* DATASET RECORDS
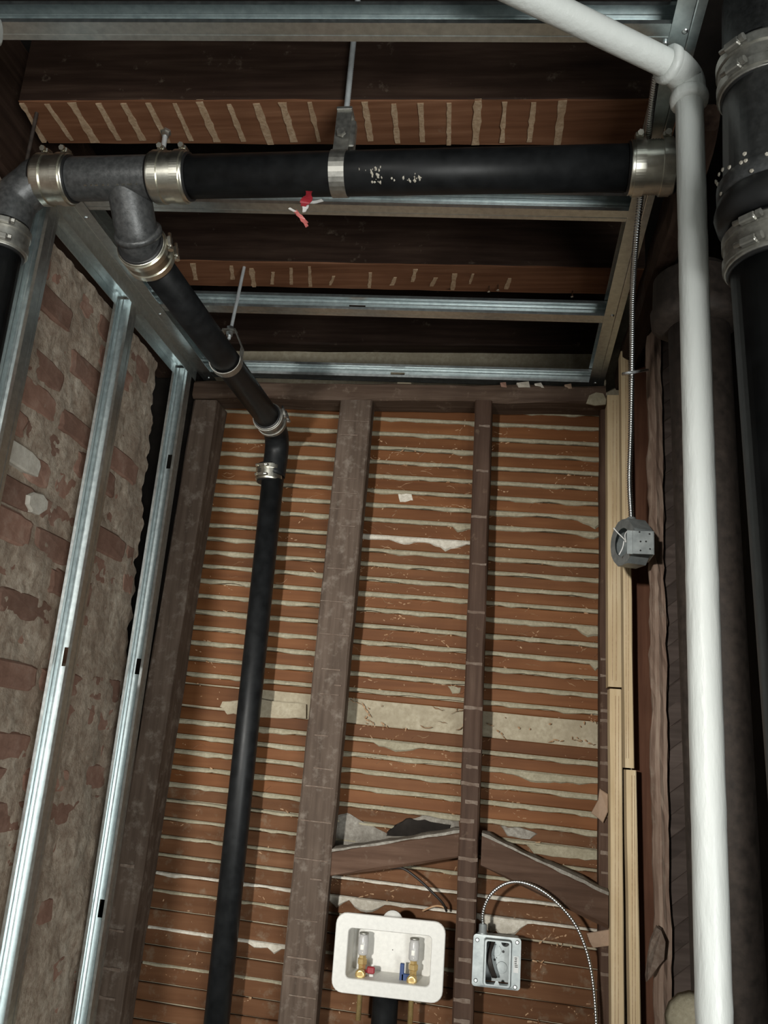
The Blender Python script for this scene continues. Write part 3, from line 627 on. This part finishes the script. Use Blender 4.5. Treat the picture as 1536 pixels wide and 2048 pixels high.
# hangers
def rod(mb, a, c, r=.0045):
    n = int((Vector(c) - Vector(a)).length / .002); mb.tube([Vector(a).lerp(Vector(c), i / n) for i in range(n + 1)], r, 8, True, True, lambda i: r * (1 if i % 2 else .86))
sx = mx(682, 330)
t = thing('pipe_hanger', 'flat steel band hanger with long rod around the horizontal pipe', 'hanger', V(sx, PY, PZ))
mb = MB(); hw = .0125; rings = []
ztop = P(690, 222, y=PY - .01).z - EYE
path = [(PY - .012, ztop)] + [(PY - .014, PZ + .052)] + [(PY - (PR + .002) * math.sin(a), PZ + (PR + .002) * math.cos(a)) for a in [math.radians(q) for q in range(25, 336, 12)]] + [(PY + .012, PZ + .052), (PY + .010, ztop)]
th = .0022
for i, (y, z) in enumerate(path):
    p0 = path[max(i - 1, 0)]; p1 = path[min(i + 1, len(path) - 1)]; ty, tz = p1[0] - p0[0], p1[1] - p0[1]; l = math.hypot(ty, tz); ny_, nz_ = -tz / l * th, ty / l * th
    rings.append([V(sx - hw, y, z), V(sx + hw, y, z), V(sx + hw, y + ny_, z + nz_), V(sx - hw, y + ny_, z + nz_)])
mb.sweep(rings); mb.build('band', 'strap', t)
mb = MB(); mb.box(V(sx, PY - .001, ztop + .002), (.026, .03, .006), None, .001); mb.box(V(sx + .016, PY - .005, ztop - .045), (.010, .016, .05), None, .002); mb.build('yoke', 'strap', t)
mb = MB(); mb.lathe(V(sx, PY - .026, PZ + .062), Y1, [(0, .007), (.004, .008), (.006, .008)], 6, False); mb.lathe(V(sx, PY - .02, PZ + .062), Y1, [(0, .003), (.045, .003)], 8); mb.build('bolt', 'strap', t)
mb = MB(); rod(mb, V(sx, PY, ztop - .01), V(sx + .004, PY - .012, 1.34), .0052); mb.build('rod', 'rodm', t)
# rods into the near joist
p = P(332, 262, z=JZ); t = thing('hanger_rod', 'short threaded rod from near joist to the coupling beside the branch fitting', 'rod', p); mb = MB(); rod(mb, p + Z1 * .004, Vector((p.x, p.y, PZ + .046 + EYE)), .005); mb.build('rod', 'rodm', t)
mb = MB(); mb.lathe(p, -Z1, [(0, .010), (.004, .010), (.004, .007), (.012, .007)], 6, False); mb.build('nut', 'strap', t)
p = V(P(58, 300, y=PY + .02).x, PY + .02, PZ + .03); t = thing('hanger_rod', 'thin dark rod standing above the left iron elbow', 'rod', p); mb = MB(); rod(mb, p, p + Z1 * .13, .0035); mb.build('rod', 'rust', t)
# clevis ring on the branch pipe
k = (1.70 - bp0.y) / (bp1.y - bp0.y); cc = bp0.lerp(bp1, k)
t = thing('pipe_hanger', 'thin ring hanger with threaded rod on the branch pipe', 'hanger', cc); mb = MB(); rings = []
hr = .034; hz = .072
loop = [(math.sin(a) * hr, -math.cos(a) * hr) for a in [math.radians(q) for q in range(-110, 111, 11)]]
loop = [(-.012, hz)] + [(-hr * .97, .030)] + loop + [(hr * .97, .030), (.012, hz)]
for i, (x, z) in enumerate(loop):
    p0 = loop[max(i - 1, 0)]; p1 = loop[min(i + 1, len(loop) - 1)]; l = math.hypot(p1[0] - p0[0], p1[1] - p0[1]); nx, nz_ = (p1[1] - p0[1]) / l * .002, -(p1[0] - p0[0]) / l * .002
    rings.append([cc + Vector((x, -.010, z)), cc + Vector((x, .010, z)), cc + Vector((x + nx, .010, z + nz_)), cc + Vector((x + nx, -.010, z + nz_))])
mb.sweep(rings); mb.box(cc + Z1 * hz, (.03, .02, .003)); mb.build('ring', 'strap', t)
mb = MB(); mb.lathe(cc + Z1 * (hz - .012), Z1, [(0, .008), (.009, .008)], 6, False); mb.lathe(cc + Z1 * (hz + .002), Z1, [(0, .008), (.008, .008)], 6, False); mb.build('nut', 'flex', t)
mb = MB(); rod(mb, cc + Z1 * (hz - .02), Vector((cc.x + .004, cc.y + .028, JZ + EYE)), .0042); mb.build('rod', 'rodm', t)
# scrap of red plastic hanging under the pipe
t = thing('flagging_scrap', 'crumpled scrap of red plastic tape dangling under the horizontal pipe', 'tape', P(607, 400, y=PY - .02))
def ribbon(pts, wv, name, mat, yy=PY - .025, th=.0012):
    pts = spline([P(a, c, y=yy + d) for a, c, d in pts], 4); mb = MB(); rings = []
    for i, p in enumerate(pts):
        w_ = wv[min(int(i / len(pts) * len(wv)), len(wv) - 1)]; q = X1 * w_ * (.8 + .4 * noise.noise(p * 60)) + Y1 * .004 * noise.noise(p * 50)
        rings.append([p - q, p + q, p + q + Y1 * th, p - q + Y1 * th])
    mb.sweep(rings); return mb.build(name, mat, t)
ribbon([(618, 382, .01), (616, 394, 0), (610, 404, -.004), (606, 412, 0)], [.006, .009, .008, .005], 'knot', 'red')
ribbon([(612, 400, 0), (611, 412, .002), (608, 424, .004)], [.004, .005, .004], 'tail', 'greywhite')
ribbon([(590, 421, 0), (598, 430, -.002), (607, 440, .002), (614, 453, 0)], [.004, .0075, .0065, .003], 'tail', 'pink')
ribbon([(612, 404, 0), (628, 404, .003), (645, 400, 0)], [.0022, .002, .0015], 'string', 'wirewhite')
ribbon([(578, 416, 0), (585, 420, 0), (592, 424, 0)], [.0025, .002, .002], 'string', 'wirewhite')

# ---- white painted pipe
QY = 1.04
qt = P(1378, 185, y=QY); qb = P(1430, 2100, y=QY); qr = .0186
t = thing('painted_pipe', 'thick white painted pipe standing full height at right', 'pipe', qb)
mb = MB(); pts = [qt.lerp(qb, i / 60) for i in range(61)]; mb.tube(pts, qr, 28, True, True, lambda i: qr * (1 + .035 * noise.noise(Vector((0, 1, i * .7))))); mb.build('pipe', 'white', t)
arm0 = P(1352, 136, z=.918); arm1 = P(1072, 0, z=.918); ad = (arm1 - arm0).normalized()
mb = MB(); ec = Vector((qt.x, qt.y, arm0.z)); 
mb.tube(spline([qt - Z1 * .012, qt + Z1 * .002, ec + Z1 * -.002 + ad * .004, arm0 + ad * .0, arm0 + ad * .012], 7), .0225, 24)
mb.lathe(qt - Z1 * .020, Z1, [(0, .0195), (.002, .0245), (.010, .026), (.016, .0245), (.020, .022)], 24); mb.lathe(arm0 + ad * .006, ad, [(0, .021), (.003, .0255), (.011, .0255), (.014, .0195)], 24); mb.build('elbow', 'white', t)
t2_ = thing('painted_pipe', 'white painted pipe slanting across the top to the elbow', 'pipe', arm0); mb = MB(); mb.tube([arm0 + ad * .008 + (arm1 - arm0) * i * .1 for i in range(14)], .0182, 28); mb.build('pipe', 'white', t2_)
p = P(-4, 66, z=.90); t = thing('painted_pipe', 'end of a white painted pipe peeking in at the top left corner', 'pipe', p)
mb = MB(); mb.lathe(p + X1 * .004, (-1, -.35, 0), [(0, .012), (.001, .0165), (.012, .0185), (.02, .017), (.15, .017)], 24); mb.build('pipe', 'white', t)

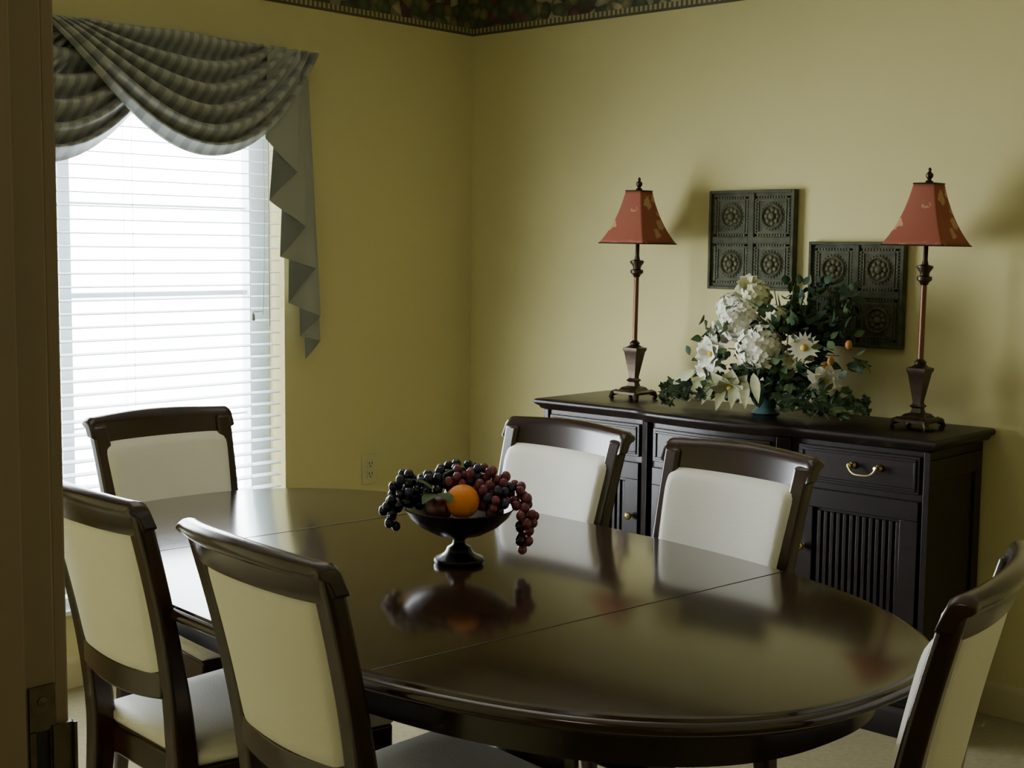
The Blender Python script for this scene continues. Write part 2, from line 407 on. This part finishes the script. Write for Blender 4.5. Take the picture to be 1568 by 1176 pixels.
# ------------------------------------------------------------------ table
tb=empty('dining_table',(1.955,-2.105,.005),R(-6))
A,B,NN=1.03,.562,2.45
def sup(a,b,n=NN,k=160):
    pts=[]
    for i in range(k):
        th=2*math.pi*i/k; c,s_=math.cos(th),math.sin(th)
        pts.append((a*math.copysign(abs(c)**(2/n),c),b*math.copysign(abs(s_)**(2/n),s_)))
    return pts
mb=MB()
prof=[(-.055,.726),(-.030,.724),(-.022,.727),(-.020,.733),(-.012,.7345),(-.004,.737),(0,.743),(-.001,.749),(-.006,.7535),(-.013,.7545),(-.015,.7585),(-.024,.760)]
secs=[[(x,y,z) for x,y in sup(A+d,B+d)] for d,z in prof]
mb.beam(secs)
mb.obj('top',['table'],tb,ang=50)
mb=MB(); mb.beam([[(x,y,z) for x,y in sup(A-.09,B-.09)] for z in(.66,.724)]); mb.obj('apron',['wood'],tb,ang=50)
mb=MB()
for x in(-.47,.47):
    mb.box((x,0,.7602),(.0018,2*B*(1-(.47/A)**NN)**(1/NN)-.05,.0006))
mb.obj('leaf_seams',['groove'],tb,smooth=False)
mb=MB()
for x in(-.30,.30):
    mb.lathe([(.10,.66),(.10,.64),(.05,.62),(.045,.56),(.075,.48),(.08,.40),(.06,.32),(.045,.27),(.07,.25),(.07,.14),(.03,.13),(0,.13)],(x,0,0),28)
    for d in((0,1),(0,-1),(math.copysign(1,x),0)):
        P=[];L=.22
        for k in range(9):
            q=k/8; r=.04+L*q; zz=.22*(1-q)**1.7+.022+.012*math.sin(q*math.pi*2)
            P.append((x+d[0]*r,d[1]*r,zz))
        mb.tube(P,[.028-.008*k/8 for k in range(9)],10)
        mb.sphere((P[-1][0],P[-1][1],.017),.022,0,10,6)
mb.box((0,0,.30),(.60,.05,.06))
mb.obj('pedestals',['wood'],tb,ang=45)

# ------------------------------------------------------------------ chairs
def yb(z):
    if z<.45: return -.205-.055*((.45-z)/.45)**1.5
    return -.205-.10*((z-.45)/.5)**1.5
def hw(z):
    if z<.5: return .162
    q=(z-.5)/.45; return .162+.024*q
CW=.213
def bow(x): return -.028*(1-min(1,(x/.20)**2))
def chair_parts():
    P=[]
    mb=MB()
    for sx in(-1,1):
        secs=[]
        for k in range(25):
            z=.93*k/24; w=.043; d=.034+.014*math.exp(-((z-.45)/.16)**2)
            if z<.3: w*=.7+.3*z/.3; d*=.8+.2*z/.3
            cx=sx*(hw(z)); cy=yb(z)
            secs.append([(cx-w/2,cy-d/2,z),(cx+w/2,cy-d/2,z),(cx+w/2,cy+d/2,z),(cx-w/2,cy+d/2,z)])
        mb.beam(secs)
    P.append(('back_posts',mb,'woodc',dict(bevel=.008,bseg=3,ang=50)))
    mb=MB(); secs=[]
    for k in range(41):
        x=-CW+2*CW*k/40; e=abs(x)/CW
        topz=.952+.004*math.cos(x*12)-(.008 if e>.98 else 0)
        hgt=.070-.008*e**2
        if e>.9: hgt-=.022*((e-.9)/.1)**1.2
        th=.026
        y0=yb(.90)+bow(x)+.006
        ring=[]
        pr=[(.5,0),(.5,.70),(.46,.88),(.25,.98),(-.1,1.02),(-.55,1.0),(-.95,.90),(-1.05,.76),(-.85,.62),(-.55,.52),(-.5,0)]
        for a,b_ in pr:
            ring.append((x,y0+a*th-.018*b_-.002,topz-hgt+hgt*b_))
        secs.append(ring)
    mb.beam(secs)
    P.append(('crest_rail',mb,'woodc',dict(bevel=.003,ang=60)))
    mb=MB(); secs=[]
    for k in range(21):
        x=-.155+.31*k/20; zc_=.600-.012*(1-(x/.155)**2)
        y0=yb(.6)+bow(x)*.8; secs.append([(x,y0-.012,zc_-.022),(x,y0-.012,zc_+.028),(x,y0+.012,zc_+.028),(x,y0+.012,zc_-.022)])
    mb.beam(secs); P.append(('lower_back_rail',mb,'woodc',dict(bevel=.004,ang=50)))
    def panel(w0,w1,z0,z1,yoff,th,pw=10):
        mb=MB(); nx,nz=28,24
        vs=[];fs=[]
        for j in range(nz+1):
            for i in range(nx+1):
                u=-1+2*i/nx; v=j/nz
                uu=u; vv=2*v-1
                m_=max(abs(uu),abs(vv))
                sc=m_/((abs(uu)**pw+abs(vv)**pw)**(1/pw)) if m_>0 else 1
                uu*=sc; vv*=sc; v2=(vv+1)/2
                x=(w0+(w1-w0)*v2)*uu; z=z0+(z1-z0)*v2
                edge=(i in(0,nx) or j in(0,nz))
                infl=max(0,(1-abs(u)**6)*(1-abs(2*v-1)**6))
                y=yb(z)+bow(x)+yoff+(0 if edge else th*(.45+.55*infl**.4))
                vs.append((x,y,z))
        for j in range(nz):
            for i in range(nx):
                a=j*(nx+1)+i; fs.append((a,a+1,a+nx+2,a+nx+1))
        mb.add(vs,fs); return mb
    P.append(('front_cushion',panel(.168,.186,.620,.888,.014,.028,14),'cream',dict(ang=80)))
    P.append(('rear_panel',panel(.145,.168,.612,.892,.002,-.011,30),'cream',dict(ang=80)))
    mb=MB()
    def seatw(y): return .180+.045*((y+.2)/.43)
    secs=[]
    for zz in(.385,.445):
        ring=[]
        for k in range(0,11):
            x=-1+.2*k; ring.append((seatw(.23)*x,.23+.012*(1-x*x),zz))
        ring+= [(.175,-.19,zz),(-.175,-.19,zz)]
        secs.append(ring)
    mb.beam(secs)
    P.append(('seat_frame',mb,'woodc',dict(bevel=.006,ang=50)))
    mb=MB(); secs=[]
    for d,zz in((.004,.445),(-.004,.455),(-.004,.468),(.006,.482),(.030,.492),(.08,.497)):
        ring=[]
        for k in range(0,11):
            x=-1+.2*k; ring.append(((seatw(.23)-d)*x,.23-d+.012*(1-x*x),zz))
        ring+= [(.175-d,-.185+d,zz),(0,-.185+d,zz),(-.175+d,-.185+d,zz)]
        secs.append(ring)
    mb.beam(secs); P.append(('seat_cushion',mb,'cream',dict(ang=80)))
    mb=MB()
    for sx in(-1,1):
        secs=[]
        for k in range(13):
            q=k/12; z=.43*(1-q); w=.042-.016*q; cx=sx*.198; cy=.205
            if 11<=k: w+=.004
            secs.append([(cx-w/2,cy-w/2,z),(cx+w/2,cy-w/2,z),(cx+w/2,cy+w/2,z),(cx-w/2,cy+w/2,z)])
        mb.beam(secs)
    P.append(('front_legs',mb,'woodc',dict(bevel=.004,ang=50)))
    return P
def cpos(u,v,rz):
    a=R(rz); f=Vector((-math.sin(a),math.cos(a)))
    return (3.88+u+f.x*.315,-4.0+v+f.y*.315),rz
chairs=[cpos(-2.238,1.290,-5),cpos(-1.655,1.230,-7),cpos(-2.205,2.635,175),cpos(-1.672,2.605,174),cpos(-3.12,2.03,-92),cpos(-.768,1.868,102)]
proto=None
for (p,rz) in chairs:
    e=empty('dining_chair',(p[0],p[1],0),R(rz)); e.scale=(1,1,1.012)
    if proto is None:
        proto=[]
        for nm,mb,mt,kw in chair_parts(): proto.append(mb.obj(nm,[mt],e,**kw))
    else:
        for o in proto: inst(o,o.name,e)

# ------------------------------------------------------------------ sideboard
sb=empty('sideboard',(1.462,-.016,0)); sb.scale=(1,1,1.015)
HL=.735
mb=MB()
def bulge(x,w):
    ax=abs(x); q=max(0,min(1,(.30-ax)/.06)); q=q*q*(3-2*q)
    return q*.022+(.03*(1-(x/.27)**2) if ax<.27 else 0)
DF=.375
def outline(ov,z):
    pts=[(-HL-ov+.02,0,z),(-HL-ov+.02,-DF-ov,z)]
    n=60
    for k in range(1,n):
        x=-HL+.02-ov+(2*(HL-.02+ov))*k/n
        pts.append((x,-DF-ov-bulge(x,0),z))
    pts+= [(HL+ov-.02,-DF-ov,z),(HL+ov-.02,0,z)]
    return pts
mb.beam([outline(o_,z_) for o_,z_ in((.004,.828),(.012,.832),(.016,.840),(.026,.846),(.030,.852),(.030,.858),(.026,.863),(.020,.865))])
mb.obj('top',['side'],sb,ang=40)
mb=MB(); mb.beam([outline(-.008,.09),outline(-.008,.828)])
mb.beam([outline(.008,.0),outline(.008,.07),outline(.0,.085),outline(-.008,.09)])
mb.obj('carcass',['side'],sb,ang=40)
mb=MB()
def yf(x): return -(DF-.008)-bulge(x,0)
def frontslab(x0,x1,z0,z1,d0,d1,n=10,mi=0):
    secs=[]
    for k in range(n+1):
        x=x0+(x1-x0)*k/n; y=yf(x); secs.append([(x,y-d0,z0),(x,y-d1,z0),(x,y-d1,z1),(x,y-d0,z1)])
    mb.beam(secs,mi)
def frame(x0,x1,z0,z1,w,d):
    frontslab(x0,x1,z0,z0+w,-.001,d); frontslab(x0,x1,z1-w,z1,-.001,d); frontslab(x0,x0+w,z0+w,z1-w,-.001,d,3); frontslab(x1-w,x1,z0+w,z1-w,-.001,d,3)
bays=[(-.705,-.285),(-.235,.235),(.285,.705)]
for bi,(a,b_) in enumerate(bays):
    frontslab(a+.015,b_-.015,.705,.812,-.001,.012); frame(a+.025,b_-.025,.713,.804,.008,.016)
    ds=[(a+.015,b_-.015)] if bi!=1 else [(a+.015,-.003),(.003,b_-.015)]
    for x0,x1 in ds:
        frame(x0,x1,.11,.685,.055,.014)
        k=x0+.07
        while k<x1-.065:
            frontslab(k,k+.012,.175,.62,-.001,.010,1); k+=.021
for x in(-.710,-.26,.26,.710):
    if abs(x)>.5: frontslab(x-.010,x+.010,.09,.828,-.001,.010,2)
    else: frontslab(x-.018,x+.018,.09,.828,-.001,.018,3)
mb.obj('drawer_and_door_fronts',['side'],sb,ang=40,bevel=.0015)
mb=MB()
for sx in(-1,1):
    xx=sx*(HL-.028)
    mb.box((xx+sx*.003,-.19,.16),(.006,.34,.06)); mb.box((xx+sx*.003,-.19,.77),(.006,.34,.06)); mb.box((xx+sx*.003,-.34,.46),(.006,.04,.56)); mb.box((xx+sx*.003,-.04,.46),(.006,.04,.56))
mb.obj('side_panels',['side'],sb,smooth=False,bevel=.002)
mb=MB()
def bail(x,z):
    y=yf(x)-.014
    for s in(-1,1):
        xx=x+s*.042
        mb.lathe([(.011,0),(.011,.004),(.006,.007),(.005,.016),(.008,.020),(.007,.026),(0,.028)],seg=14,mtx=Matrix.Translation((xx,y,z))@Matrix.Rotation(R(90),4,'X'))
    pts=[]
    for k in range(17):
        q=-1+k/8; pts.append((x+.046*q,y-.026-.006*(1-q*q),z+.004-.026*(1-q**4)))
    mb.tube(pts,[.0034]*17,8)
def knob(x,z):
    y=yf(x)-.012
    mb.lathe([(.008,0),(.005,.003),(.005,.012),(.012,.018),(.013,.024),(.008,.030),(0,.032)],seg=16,mtx=Matrix.Translation((x,y,z))@Matrix.Rotation(R(90),4,'X'))
bail(-.49,.768); bail(.525,.768)
knob(-.325,.51); knob(.325,.51); knob(-.03,.51); knob(.03,.51)
mb.obj('brass_hardware',['brass'],sb,ang=60)
ST=.8785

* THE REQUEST
Within the material above, find the lines that contain the word "script"; copy them.

* THE ANSWER
The Blender Python script for this scene continues. Write part 3, from line 627 on. This part finishes the script. Use Blender 4.5. Treat the picture as 1536 pixels wide and 2048 pixels high.
The Blender Python script for this scene continues. Write part 2, from line 407 on. This part finishes the script. Write for Blender 4.5. Take the picture to be 1568 by 1176 pixels.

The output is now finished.